According to Fleming's Right-Hand Rule, if we arrange our right hand's thumb, forefinger, and middle finger perpendicular to one another, the thumb will point in the direction of the magnetic force, the forefinger will point in the direction of the magnetic field, and the middle finger will point in the direction of the current.


A Brief on Lorentz Force

The force exerted on the charged particle $q$ moves with a velocity $v$ through an electric and magnetic field. This entire electromagnetic force $F$ on the charged particle is known as the Lorentz Force. This is given by the equation:

$\vec F=q~\vec E+q\left(~\vec{v}\times \vec B\right)$ 


Here, the first term is found by the electric field and the second term is the magnetic force which has a direction perpendicular to both the velocity and the magnetic field. The magnetic force exerted on a moving charge reveals the sign of the charge carriers present in the conductor. If the current is flowing from right to left in a conductor, the sign of the charge carriers is positive, and if the current is flowing from left to right, the sign of the charge carriers is negative.


How to Determine the Direction of Magnetic Force?

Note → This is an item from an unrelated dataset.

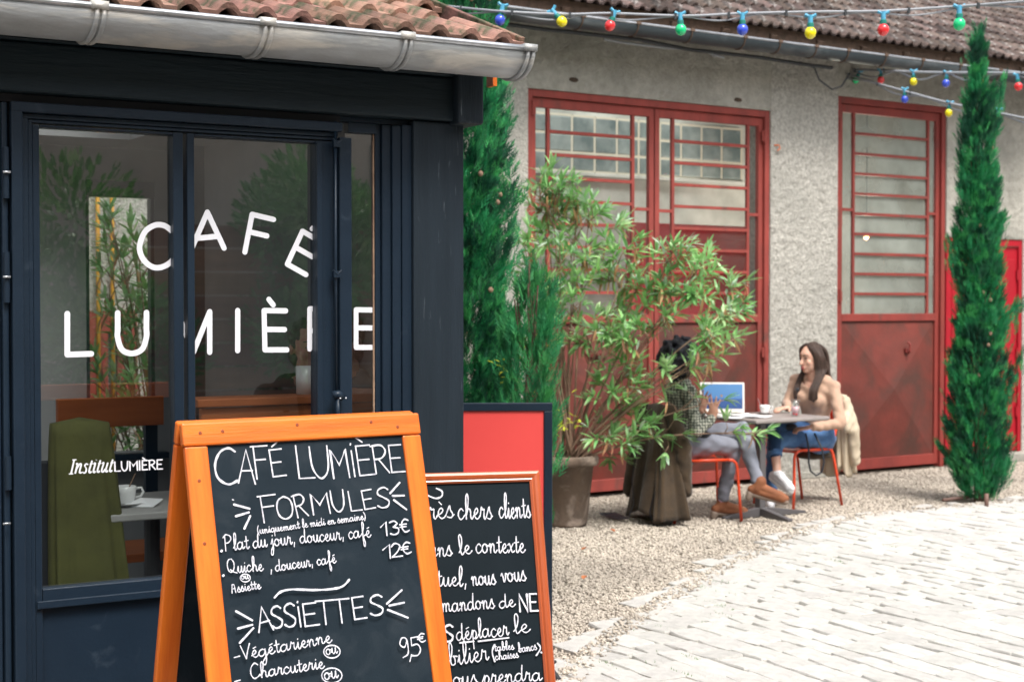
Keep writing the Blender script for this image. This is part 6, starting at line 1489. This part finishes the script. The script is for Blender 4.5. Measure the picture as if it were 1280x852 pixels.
mb = MB(); mb.ell((2.14, 11.93, .635), (.11, .03, 0), (-.02, .07, 0), (0, 0, .035)); tag(baked(mb, 'handbag', M['black'], None, .01, 2), 'small black handbag on the lap of the woman in the beige jumper', 'bag')

# drip hose and stake at the foot of the cypress
a_, c_p = gw(1178, 629), gw(1230, 624)
b = MB(); b.tube([a_+V(0, -.02, .03), a_*.5+c_p*.5+V(0, -.05, .04), c_p+V(0, -.06, .05)], .014, 8); b.tube([gw(1233, 634)+V(0, 0, -.02), gw(1233, 634)+V(0, 0, .11)], .018, 8)
tag(b.build('watering_hose', M['hose'], smooth=True), 'short brown watering hose lying at the foot of the right cypress', 'hose')

# ================================================================== inside the cafe
def cw(u_, v_, z_=0): return FC.world(u_, v_, z_)
def cat_(px, py, v_): 
    u_, z_ = FC.uz(px, py, v_); q = FC.world(u_, v_); return V(q.x, q.y, z_)
# counter of orange boards that screens the sitters' legs
q = cat_(245, 499, .40); q1 = cat_(472, 499, .40)
root = empty('wooden_counter', (q.x, q.y, 0), FC.a, 'low orange brown wooden counter inside, behind the second door pane', 'counter'); L = FC.loc(q1)[0]-FC.loc(q)[0]
b = MB(); b.box(0, L, -.02, .16, q.z-.03, q.z); q_ctop = q.z+.001; b.build('counter_top', M['orange_bench'], root, bevel=.004)
for k in range(5):
    z1 = q.z-.035-k*.20; b = MB(); b.box(.02, L-.02, 0, .03, max(.04, z1-.195), z1); b.build('board', M['orange_bench'], root, bevel=.004)
q = cat_(72, 499, 2.2); q1 = cat_(205, 499, 2.2)
root = empty('wooden_bench', (q.x, q.y, 0), FC.a, 'orange wooden bench back inside, behind the first door pane', 'bench'); L = FC.loc(q1)[0]-FC.loc(q)[0]
b = MB(); b.box(0, L, 0, .04, q.z-.14, q.z); b.build('back_board', M['orange_bench'], root, bevel=.004)
b = MB(); b.box(0, L, -.42, 0, .42, .46); b.build('seat_board', M['orange_bench'], root, bevel=.004)
for x in (.05, L-.05):
    b = MB(); b.box(x-.03, x+.03, -.35, .03, .04, .419); b.build('leg', M['navy'], root)
    b = MB(); b.box(x-.03, x+.03, .0405, .08, .04, q.z-.01); b.build('post', M['navy'], root)
# small table with a cup, chair with an olive jacket
q = cat_(190, 628, .62)
root = empty('inside_table', (q.x, q.y, 0), FC.a, 'small pale topped cafe table inside the left pane', 'table'); zt = q.z
b = MB(); b.box(-.34, .22, -.26, .34, zt-.028, zt); b.build('tabletop', mat('grey_top', (.34, .33, .32), .5), root, bevel=.005)
b = MB(); b.tube([(0, 0, .05), (0, 0, zt-.03)], .03, 12); b.lathe([(.22, .04), (.21, .055), (.03, .07)], 20); b.build('pedestal', M['leg_grey'], root)
c = cat_(157, 629, .58); root = empty('espresso_cup', (c.x, c.y, zt+.001), R(200), 'white espresso cup with a spoon on the table inside the left pane', 'cup')
b = MB(); b.lathe([(.03, 0), (.06, .008), (.075, .014), (.05, .009), (.001, .006)], 24, capt=False); b.build('saucer', M['china'], root, smooth=True)
b = MB(); b.lathe([(.024, .008), (.034, .02), (.038, .05), (.040, .075), (.037, .075), (.033, .03), (.001, .02)], 24, capt=False); b.build('cup', M['china'], root, smooth=True)
b = MB(); b.tube([(-.037, 0, .064), (-.058, 0, .066), (-.066, 0, .05), (-.056, 0, .034), (-.034, 0, .03)], .005, 6); b.build('handle', M['china'], root, smooth=True)
b = MB(); b.tube([(.0, 0, .04), (-.035, .01, .12)], .003, 6); b.build('spoon', M['stem'], root)
c = cat_(176, 636, .56); b = MB(); b.add([(-.07, -.05, .002), (.06, -.06, .002), (.075, .05, .02), (-.05, .06, .004), (.0, 0, .03)], [(0, 1, 4), (1, 2, 4), (2, 3, 4), (3, 0, 4)]); tag(b.build('napkin', M['paper'], None, loc=(c.x, c.y, zt)), 'crumpled white napkin beside the espresso cup', 'napkin')
jc = cat_(104, 700, .42); zj = cat_(104, 522, .42).z
root, _ = coat('olive_jacket', 'olive green jacket hung over a chair inside the left pane', jc.x-.01, jc.y, R(118), zj-.02, .22, .10, .15, .05, .10, M['olive'], 9, (0, -.05), amp=.013)
root['category'] = 'jacket'
root = empty('inside_chair', (jc.x-.07, jc.y+.05, 0), R(20), 'dark chair carrying the olive jacket inside the cafe', 'chair')
for x in (-.14, .14):
    for y in (-.05, .33):
        b = MB(); b.tube([(x, y, .04), (x*.95, y, .46)], .012, 6); b.build('leg', M['black'], root)
b = MB(); b.box(-.16, .16, -.06, .36, .46, .48); b.build('seat', M['black'], root, bevel=.01)
b = MB(); b.box(-.15, .15, -.07, -.05, .55, zj-.15); b.build('backrest', M['black'], root, bevel=.008)
bc = cat_(196, 655, .45); root = empty('round_stool', (bc.x+.14, bc.y+.1, 0), 0, 'dark stool with a rounded padded top at the right edge of the left pane', 'stool')
b = MB(); b.ball((0, 0, .52), (.15, .15, .09), 20, 10); b.build('seat', M['black'], root, smooth=True)
b = MB(); b.tube([(0, 0, .04), (0, 0, .46)], .03, 10); b.lathe([(.16, .04), (.15, .06), (.03, .07)], 20); b.build('pedestal', M['black'], root)

def bust(base, label, head, face, shw, top, skin, hair, hands, neck_open=True, yawside=None):
    """person seated behind the counter"""
    H = Vector(head); f0 = unit(face); sd = f0.cross(V(0, 0, 1)).normalized(); nk = H+V(0, 0, -.145)-f0*.01
    j = dict(pelvis=nk+V(0, 0, -.52)-f0*.03, neck=nk, head=H, shR=nk+sd*shw+V(0, 0, -.065), shL=nk-sd*shw+V(0, 0, -.065))
    j['elR'] = j['shR']+V(0, 0, -.27)+sd*.05+f0*.08; j['elL'] = j['shL']+V(0, 0, -.27)-sd*.05+f0*.08
    j['wrR'] = Vector(hands)+sd*.05; j['wrL'] = Vector(hands)-sd*.05
    pv = j['pelvis']; kz = pv.z
    j['hipR'] = pv+sd*.09; j['hipL'] = pv-sd*.09; j['knR'] = pv+sd*.11+f0*.42; j['knL'] = pv-sd*.11+f0*.42
    j['anR'] = j['knR']-V(0, 0, .43); j['anL'] = j['knL']-V(0, 0, .43); j['toeR'] = j['anR']+f0*.19-V(0, 0, .05); j['toeL'] = j['anL']+f0*.19-V(0, 0, .05)
    j = {k: tuple(v) for k, v in j.items()}
    def sh(root, J):
        for q in 'LR':
            b = MB(); shoe(b, J['an'+q], J['toe'+q]); baked(b, 'shoe', M['black'], root, .01, 2)
    r, J, (f, s, u), (fw, sd2, up2) = seated(dict(base=(H.x, H.y, j['anR'][2]-.06), label=label, j=j, face=face, skin=skin, top=top, loose=.01, jeanL='black', jeanR='black', hemL=.9, hemR=.9, shoes=sh,
        flip=1, neckcut=.085, handR=(f0*.2-sd*1.0+V(0, 0, .1), V(0, 0, -1)-f0*.3, V(0, 0, 1), .6, .02), handL=(f0*.2+sd*1.0+V(0, 0, .1), V(0, 0, -1)-f0*.3, V(0, 0, 1), .6, .02)))
    mb = MB(); c = J['head']; mb.ell(c-f*.022+u*.038, s*.088, f*.092, u*.090); mb.ell(c-f*.04-u*.03, s*.080, f*.06, u*.07); baked(mb, 'hair', M[hair], r, .008, 1, disp=lambda co: .004*np.sin(co[:, 0]*120+co[:, 2]*70)); 
    b = MB(); b.lathe([(.17, -.02), (.17, .02)], 20, (J['pelvis'].x, J['pelvis'].y, J['pelvis'].z-.16)); b.tube([tuple(J['pelvis']-V(0, 0, .18)), (J['pelvis'].x, J['pelvis'].y, -j['anR'][2]+.06+.045)], .03, 8)
    st_ = tag(b.build('bar_stool', M['black'], None, loc=tuple(r.location)), 'dark stool under the '+('person in dark clothes' if hair == 'hair_grey' else 'person in grey')+' behind the wooden counter', 'stool')
    return r
hd = cat_(386, 434, 1.08)
hn = cat_(400, 494, .72)
bust(hd, 'person in dark clothes seated behind the counter, seen through the second pane', hd, (.45, -.88, -.12), .19, ('dark_top', 'navy_cloth'), 'skin2', 'hair_grey', hn)
hd2 = cat_(431, 428, .80); hn2 = cat_(449, 492, .50)
bust(hd2, 'person in grey with clasped hands, seen through the narrow side light', hd2, (-.62, -.78, -.1), .17, ('grey_top', 'grey_cloth'), 'skin2', 'hair', hn2)
mg = cat_(381, 497, .50); b = MB(); b.lathe([(.034, 0), (.036, .11), (.033, .11), (.031, .008), (.001, .008)], 20, capt=False); tag(b.build('white_mug', M['china'], None, smooth=True, loc=(mg.x, mg.y, q.z if False else q_ctop)), 'white mug standing on the wooden counter', 'mug')

# pendant lamp burning in the workshop room
u_, z_ = FB.uz(1083, 296, 1.2); q = FB.world(u_, 1.2, z_)
root = empty('pendant_lamp', tuple(q), 0, 'small lit pendant lamp inside the workshop behind the narrower gate', 'lamp')
b = MB(); b.ball((0, 0, 0), (.026, .026, .022), 14, 8); b.build('lit_bulb', emis('warm_lamp_glow', (1, .40, .16), .9), root, smooth=True)
b = MB(); b.lathe([(.05, .02), (.04, .06), (.02, .08)], 20, capb=False); b.build('lamp_shade', M['leg_grey'], root)
b = MB(); b.tube([(0, 0, .1), (0, 0, 4.6-z_)], .006, 6); b.build('cord', M['cable_dark'], root)
pl_ = bpy.data.lights.new('pendant_glow', 'POINT'); pl_.energy = 70; pl_.color = (1, .88, .75); pl_.shadow_soft_size = .05
po_ = bpy.data.objects.new('pendant_glow', pl_); COL.objects.link(po_); po_.parent = root; po_.location = (0, 0, -.08)

# ================================================================== the side of the yard behind the camera (mirrored in the glass)
nrm = -FC.v
def beh(u_, d_, z=0):   # u along the cafe front, d metres in front of it
    q = FC.o+FC.u*u_-FC.v*d_; return V(q.x, q.y, z)
hb = beh(0, 11.5); root = empty('rendered_house', (hb.x, hb.y, 0), FC.a, 'beige rendered house with a red roof across the yard, mirrored in the cafe glass', 'building')
b = MB(); b.box(-13, 24, -.3, 0, 0, 7.2); b.build('wall', M['house_wall'], root)
b = MB(); b.add([(-13, .45, 7.0), (24, .45, 7.0), (24, -3.5, 9.2), (-13, -3.5, 9.2)], [(0, 1, 2, 3)]); b.build('roof', M['tile'], root, solid=.08)
for x in (-6, -1, 5, 11):
    b = MB(); b.box(x, x+1.1, .0005, .05, 1.9, 3.5); b.build('window', M['blockglass'], root); b = MB(); b.box(x-.1, x+1.2, .001, .08, 1.78, 1.88); b.build('sill', M['plaster_room'], root)
fb = beh(1.2, 9.4); root = empty('plank_fence', (fb.x, fb.y, 0), FC.a, 'brown horizontal plank fence on the far side of the yard, mirrored in the glass', 'fence')
for k in range(10):
    b = MB(); b.box(0, 7.5, 0, .03, .05+k*.235, .265+k*.235); b.build('plank', M['fence_wood'], root)
for x in (0, 2.5, 5, 7.4):
    b = MB(); b.box(x, x+.09, -.1, -.002, 0, 2.45); b.build('post', M['fence_wood'], root)
def bush(label, base, Rr, H, n, seed, m=M['cypress']):
    root = empty('bush', base, 0, label, 'bush', 'bushes along the far side of the yard')
    g0 = np.random.default_rng(seed); cl = g0.normal(size=(14, 3))*[Rr*.5, Rr*.5, H*.2]+[0, 0, H*.55]
    def f(g):
        c = cl[g.integers(14)]; d = g.normal(size=3); d /= np.linalg.norm(d); return np.maximum(c+d*Rr*.42*g.random()**.4, [-9, -9, .05]), d+np.array([0, 0, .4])
    P, T = sprays(int(n*2.6), f, .11, seed, 6, .42); link('crown', np_mesh('crown', P, T, m), root)
    b = MB()
    for k in range(6):
        c = cl[k]; b.tube([(0, 0, 0), tuple(c*[.5, .5, .5]), tuple(c)], [.05, .03, .01], 6)
    b.build('trunk', M['bark'], root)
bush('large round bush left of the plank fence, only seen mirrored in the first pane', beh(.2, 8.9), 1.3, 2.9, 3500, 41, M['leaf'])
bush('tall leafy bush in front of the plank fence, mirrored in the second pane', beh(3.2, 9.1), 1.0, 3.6, 3000, 42, M['leaf'])
bush('leafy bush at the far end of the plank fence', beh(8.4, 9.3), 1.1, 3.1, 2600, 43)
bush('dark bush close to the camera side of the beige house', beh(-3.0, 9.2), 1.4, 3.2, 3000, 44)

hb = V(19.5, 3, 0); root = empty('added_barn', hb, 0, 'tall grey green rendered barn added out of view to block sky mirrored in the gates', 'building')  # unseen, added so the gate panes mirror a wall instead of bright sky
b = MB(); b.box(0, .3, -9, 22, 0, 8.0); b.build('wall', mat('grey_green_render', (.30, .31, .27), .9, (.24, .26, .22), 1.5), root)
for y in (-5, 0, 5, 11):
    b = MB(); b.box(-.05, -.0005, y, y+1.2, 3.2, 4.9); b.build('window', M['blockglass'], root)
b = MB(); b.box(-.5, .8, -9.3, 22.3, 8.0, 8.2); b.build('roof', M['tile_old'], root)
bush('tall dark bush added out of view before the barn, mirrored in the gates', V(17.5, 9.5, 0), 1.5, 5.0, 3000, 45)  # this bush and the next are added to help close off the mirrored sky
bush('spreading bush added out of view by the barn at the right end', V(16.8, 2.5, 0), 1.6, 4.2, 3000, 46)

To determine the direction of the magnetic force on a moving charge, use the right-hand rule. Right Hand Rule state that to determine the direction of the magnetic force on a positive moving charge, point the thumb of your right hand in the direction of the velocity of the moving particle, the fingers in the direction of the magnetic field, and a perpendicular to the face of the palm points in the direction of Magnetic Force. The Magnetic Force is perpendicular to the plane formed by the velocity and magnetic field.


Right Hand Rule


Right Hand Rule


Magnetism

Magnetism is defined as the force which is exerted by the magnets when they attract or repel each other. Magnetism in a substance is generally caused by the motion of electric charges. This affected region around the moving charge consists of both an electric and magnetic field. A bar magnet is the most familiar example of magnetism which clearly gives us an overview of the concept, the bar magnet is attracted to a magnetic field and can attract or repel other magnets.

Magnetism can be classified into the following:

  • Diamagnetism

It is the tendency to be repelled by a magnetic field. Diamagnetism can be only observed in materials that contain no unpaired electrons. Examples of diamagnetic materials are gold, quartz, copper, etc.

  • Para magnetism

The magnetic moments align and thus are magnetised in the direction of the applied field. Examples of paramagnetic materials include lithium, molybdenum, etc.

  • Ferromagnetism

They can form permanent magnets and are also attracted to magnets. They have unpaired electrons and magnetic properties are experienced in a substance even after it is removed from the magnetic field. Examples of ferromagnetic materials include iron, cobalt, nickel, etc.


Causes of Magnetism

Magnetism is produced by the spin magnetic moment of elementary particles, such as electrons and the current travelling through the wire. Therefore, we can also say that magnetism is caused by the electromagnetic force present inside a substance.


Important Facts on Magnetism in Everyday Life

  • When a bar magnet is cut into two pieces along its length, the two pieces will behave like an independent magnet altogether, but the pole strength of the magnet will get reduced. 

  • A plane which passes through the geographic axis and is perpendicular to the surface of Earth (vertical plane) is called a geographic meridian.

  • The earth’s magnetic field varies from point to point in space. Does it change according to time? The Earth’s magnetic field does change with time. Although it takes a few hundred years to change by an appreciable amount, the variation in earth’s magnetic field with time cannot be neglected.


Conclusion

When a charge is moving in a magnetic field, it experiences a force which is perpendicular to both the velocity of the moving charge and the magnetic field. This force is given by the formula ${{F}_{m}}=QvB\sin \theta $. This force is also known as the Lorentz Magnetic Force. The direction of the force on a moving charge in the magnetic field is perpendicular to the plane formed by the velocity and magnetic field of the moving charge.

FAQs on Charge in a Magnetic Field - Definitions, Concepts, and Formulas for JEE

1. Is work done by magnetic field zero?

Yes, the direction of the magnetic force and velocity are always perpendicular to one another due to the way the magnetic force interacts with matter. The amount of work done will be zero if $\theta = 90$ because if force and velocity are perpendicular, then force and displacement are also perpendicular. Thus, work done by the magnetic force is always zero and the kinetic energy of the charge remains unchanged. 

2. What is a magnetic field?

A magnetic field is defined as a field in which moving electric charges, electric currents, and other magnetic materials can experience the magnetic influence. The magnetic fields are produced by the moving electric charges and the intrinsic magnetic moments of elementary particles associated with their spin.

3. What is meant by Lorentz force?

When a moving charge passes through both the electric and magnetic fields, the net force experienced by the moving charge is known as Lorentz force. It is basically the sum of the magnetic and electric forces.